- WHAT TO PRODUCE
Please reproduce the lines of the records below from the one holding "Model this scene" through the one holding "cy.max_bounces = 7;", inclusive, skipping all pictures.

Begin SOURCE RECORDS

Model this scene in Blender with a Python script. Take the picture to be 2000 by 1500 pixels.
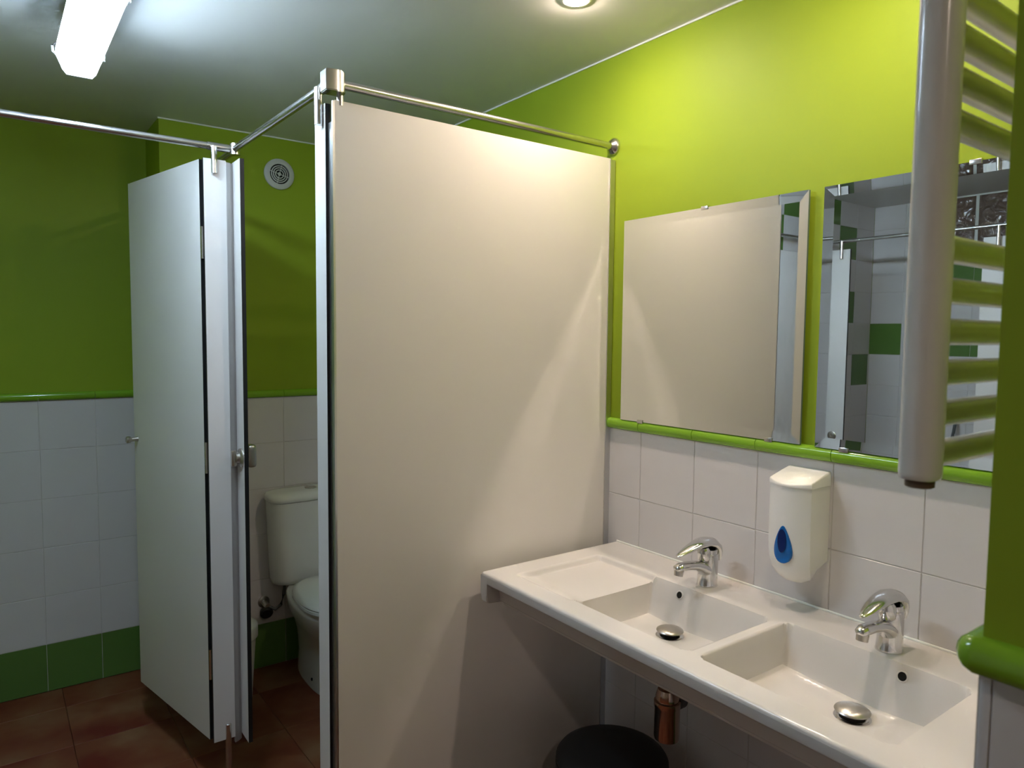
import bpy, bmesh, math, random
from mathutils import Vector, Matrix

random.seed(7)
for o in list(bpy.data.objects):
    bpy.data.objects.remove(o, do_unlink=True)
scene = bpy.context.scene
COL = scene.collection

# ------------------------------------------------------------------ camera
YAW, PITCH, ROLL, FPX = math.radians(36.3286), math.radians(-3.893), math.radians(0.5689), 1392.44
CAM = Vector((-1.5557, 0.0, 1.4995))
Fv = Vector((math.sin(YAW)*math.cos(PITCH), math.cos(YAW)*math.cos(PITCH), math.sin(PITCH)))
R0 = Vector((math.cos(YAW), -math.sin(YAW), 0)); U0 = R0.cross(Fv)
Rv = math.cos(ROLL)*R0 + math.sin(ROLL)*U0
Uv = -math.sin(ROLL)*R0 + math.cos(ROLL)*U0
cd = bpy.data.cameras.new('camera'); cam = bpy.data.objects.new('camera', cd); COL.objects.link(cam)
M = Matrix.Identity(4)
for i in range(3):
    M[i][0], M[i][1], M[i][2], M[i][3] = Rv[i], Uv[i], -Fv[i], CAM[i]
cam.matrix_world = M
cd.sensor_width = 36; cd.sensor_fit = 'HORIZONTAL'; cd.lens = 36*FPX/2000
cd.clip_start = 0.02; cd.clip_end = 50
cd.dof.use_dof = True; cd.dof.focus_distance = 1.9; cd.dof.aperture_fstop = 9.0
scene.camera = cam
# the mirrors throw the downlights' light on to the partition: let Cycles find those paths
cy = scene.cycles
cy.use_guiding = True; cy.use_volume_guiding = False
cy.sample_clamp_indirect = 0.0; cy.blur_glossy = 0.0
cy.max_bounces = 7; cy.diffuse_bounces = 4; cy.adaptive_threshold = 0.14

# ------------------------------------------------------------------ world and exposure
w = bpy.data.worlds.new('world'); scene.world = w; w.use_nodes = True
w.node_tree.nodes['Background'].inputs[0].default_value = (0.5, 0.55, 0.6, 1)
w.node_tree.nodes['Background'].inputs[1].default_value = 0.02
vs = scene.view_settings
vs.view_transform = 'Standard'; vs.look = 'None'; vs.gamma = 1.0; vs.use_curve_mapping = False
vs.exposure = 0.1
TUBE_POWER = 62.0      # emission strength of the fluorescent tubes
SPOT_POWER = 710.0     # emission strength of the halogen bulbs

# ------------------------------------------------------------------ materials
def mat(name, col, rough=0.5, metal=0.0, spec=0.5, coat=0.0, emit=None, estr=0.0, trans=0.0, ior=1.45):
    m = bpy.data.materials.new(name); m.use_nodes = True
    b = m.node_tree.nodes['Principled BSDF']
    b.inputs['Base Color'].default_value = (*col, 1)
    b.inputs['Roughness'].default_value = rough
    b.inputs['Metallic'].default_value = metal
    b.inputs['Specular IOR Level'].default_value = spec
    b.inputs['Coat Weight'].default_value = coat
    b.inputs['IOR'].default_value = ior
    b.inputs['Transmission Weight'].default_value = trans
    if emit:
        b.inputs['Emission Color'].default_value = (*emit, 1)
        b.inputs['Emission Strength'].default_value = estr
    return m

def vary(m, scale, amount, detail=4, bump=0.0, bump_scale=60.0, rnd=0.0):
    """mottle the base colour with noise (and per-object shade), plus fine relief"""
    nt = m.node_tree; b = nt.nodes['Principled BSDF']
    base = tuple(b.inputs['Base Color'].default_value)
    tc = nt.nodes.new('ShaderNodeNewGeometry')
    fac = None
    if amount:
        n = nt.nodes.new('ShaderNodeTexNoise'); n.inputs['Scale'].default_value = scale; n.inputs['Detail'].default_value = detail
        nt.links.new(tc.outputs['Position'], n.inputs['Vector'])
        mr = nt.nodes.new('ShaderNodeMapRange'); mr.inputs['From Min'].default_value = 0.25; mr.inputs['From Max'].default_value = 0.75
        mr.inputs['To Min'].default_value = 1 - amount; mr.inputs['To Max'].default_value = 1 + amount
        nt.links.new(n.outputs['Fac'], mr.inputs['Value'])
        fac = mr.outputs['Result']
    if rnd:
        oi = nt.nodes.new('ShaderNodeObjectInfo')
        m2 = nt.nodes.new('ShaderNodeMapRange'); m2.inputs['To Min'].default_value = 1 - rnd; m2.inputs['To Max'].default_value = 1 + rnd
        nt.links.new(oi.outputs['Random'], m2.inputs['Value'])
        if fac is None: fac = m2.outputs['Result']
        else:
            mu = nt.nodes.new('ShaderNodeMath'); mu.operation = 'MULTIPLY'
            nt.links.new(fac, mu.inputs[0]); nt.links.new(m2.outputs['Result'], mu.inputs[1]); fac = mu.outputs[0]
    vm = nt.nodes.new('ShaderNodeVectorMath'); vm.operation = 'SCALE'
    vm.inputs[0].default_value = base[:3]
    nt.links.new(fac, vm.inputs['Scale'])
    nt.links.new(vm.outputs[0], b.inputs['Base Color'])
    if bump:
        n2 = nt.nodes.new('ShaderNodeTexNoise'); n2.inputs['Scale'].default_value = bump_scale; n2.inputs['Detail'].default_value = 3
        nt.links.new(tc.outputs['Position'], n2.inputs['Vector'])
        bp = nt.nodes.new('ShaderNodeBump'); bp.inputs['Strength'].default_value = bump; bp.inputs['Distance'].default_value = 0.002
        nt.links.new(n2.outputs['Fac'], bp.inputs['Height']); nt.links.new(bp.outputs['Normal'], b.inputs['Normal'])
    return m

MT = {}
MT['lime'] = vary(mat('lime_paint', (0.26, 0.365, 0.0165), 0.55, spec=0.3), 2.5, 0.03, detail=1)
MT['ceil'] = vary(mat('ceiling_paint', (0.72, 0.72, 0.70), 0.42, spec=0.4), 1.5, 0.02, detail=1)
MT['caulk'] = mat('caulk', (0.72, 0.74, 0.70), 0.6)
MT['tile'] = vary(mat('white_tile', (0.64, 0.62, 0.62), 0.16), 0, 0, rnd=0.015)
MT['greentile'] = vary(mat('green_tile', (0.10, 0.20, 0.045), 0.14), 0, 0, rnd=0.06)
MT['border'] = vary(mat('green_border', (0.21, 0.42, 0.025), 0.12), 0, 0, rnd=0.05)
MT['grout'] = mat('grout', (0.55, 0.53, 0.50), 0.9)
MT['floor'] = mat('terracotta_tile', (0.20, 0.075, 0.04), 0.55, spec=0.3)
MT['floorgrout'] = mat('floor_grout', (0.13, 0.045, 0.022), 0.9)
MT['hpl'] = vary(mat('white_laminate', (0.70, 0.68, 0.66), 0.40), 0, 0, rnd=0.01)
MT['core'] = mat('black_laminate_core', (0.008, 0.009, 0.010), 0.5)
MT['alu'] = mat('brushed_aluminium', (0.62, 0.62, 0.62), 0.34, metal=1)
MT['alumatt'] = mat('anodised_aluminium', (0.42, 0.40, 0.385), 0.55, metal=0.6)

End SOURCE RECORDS
Begin SOURCE RECORDS

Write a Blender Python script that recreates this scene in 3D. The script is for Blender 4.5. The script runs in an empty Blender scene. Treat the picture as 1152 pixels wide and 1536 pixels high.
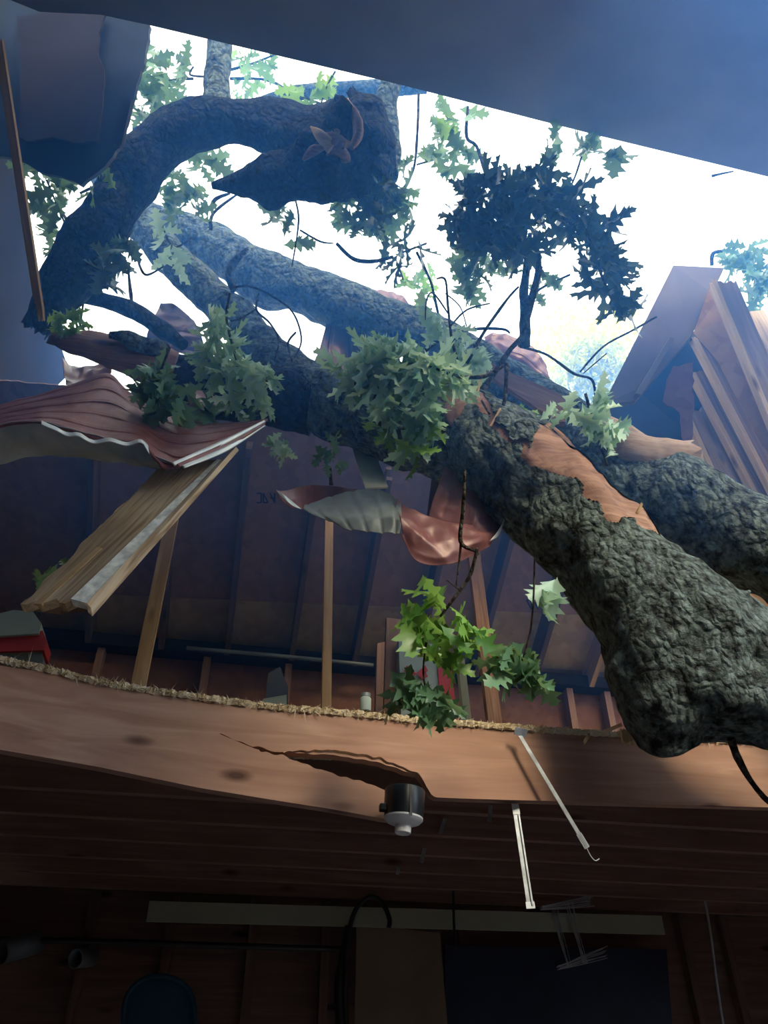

End SOURCE RECORDS

- SOLUTION FOR THIS EXERCISE
Model this scene in Blender with a Python script. Take the picture to be 2000 by 1500 pixels.
import bpy, bmesh, math, random
from mathutils import Vector, Matrix

random.seed(7)
for o in list(bpy.data.objects):
    bpy.data.objects.remove(o, do_unlink=True)
scene = bpy.context.scene
COL = scene.collection

# ------------------------------------------------------------------ camera
YAW, PITCH, ROLL, FPX = math.radians(36.3286), math.radians(-3.893), math.radians(0.5689), 1392.44
CAM = Vector((-1.5557, 0.0, 1.4995))
Fv = Vector((math.sin(YAW)*math.cos(PITCH), math.cos(YAW)*math.cos(PITCH), math.sin(PITCH)))
R0 = Vector((math.cos(YAW), -math.sin(YAW), 0)); U0 = R0.cross(Fv)
Rv = math.cos(ROLL)*R0 + math.sin(ROLL)*U0
Uv = -math.sin(ROLL)*R0 + math.cos(ROLL)*U0
cd = bpy.data.cameras.new('camera'); cam = bpy.data.objects.new('camera', cd); COL.objects.link(cam)
M = Matrix.Identity(4)
for i in range(3):
    M[i][0], M[i][1], M[i][2], M[i][3] = Rv[i], Uv[i], -Fv[i], CAM[i]
cam.matrix_world = M
cd.sensor_width = 36; cd.sensor_fit = 'HORIZONTAL'; cd.lens = 36*FPX/2000
cd.clip_start = 0.02; cd.clip_end = 50
cd.dof.use_dof = True; cd.dof.focus_distance = 1.9; cd.dof.aperture_fstop = 9.0
scene.camera = cam
# the mirrors throw the downlights' light on to the partition: let Cycles find those paths
cy = scene.cycles
cy.use_guiding = True; cy.use_volume_guiding = False
cy.sample_clamp_indirect = 0.0; cy.blur_glossy = 0.0
cy.max_bounces = 7; cy.diffuse_bounces = 4; cy.adaptive_threshold = 0.14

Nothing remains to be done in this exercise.